There are some fascinating anecdotes by guitarist Grant Greene and alto player Jackie Mclean.  The latter actually compared working at Blue Note as working with a Nazi regime.  As Chambers points out both Lion and Wolf were ironically German Jews who escaped the Nazis.  The piece I liked the most was by the fiery trumpet player Freddie Hubbard who describes Tina Brooks, before he was strung out, cap in hand, shaking, begging but when he was creating, sharing, innovating:

"I loved Tina,"  "He had a nice feeling.... He would write shit out on the spot and it would be beautiful. He wrote 'Gypsy Blue' for me on the first record, and I loved it. I just loved it. Tina made my first record date wonderful. He wrote and played beautifully. What a soulful, inspiring cat."

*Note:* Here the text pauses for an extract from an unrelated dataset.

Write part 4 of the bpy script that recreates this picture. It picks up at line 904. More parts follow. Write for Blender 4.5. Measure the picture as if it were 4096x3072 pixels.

It makes me think of older guys I’ve passed on the street in New York, playing on the street for coins.  Tina Brooks passed too early for me to have seen, but who are the other jazz veterans I may have passed and assumed were ‘nobodies.’    What a shame that the world couldn’t be more accommodating to this shy, diminutive, yet masterful player.  Out in that bare knuckled scene, he held the world at bay long enough to create something eternal.  We’re very lucky it wasn’t simply left on the catalogue shelf.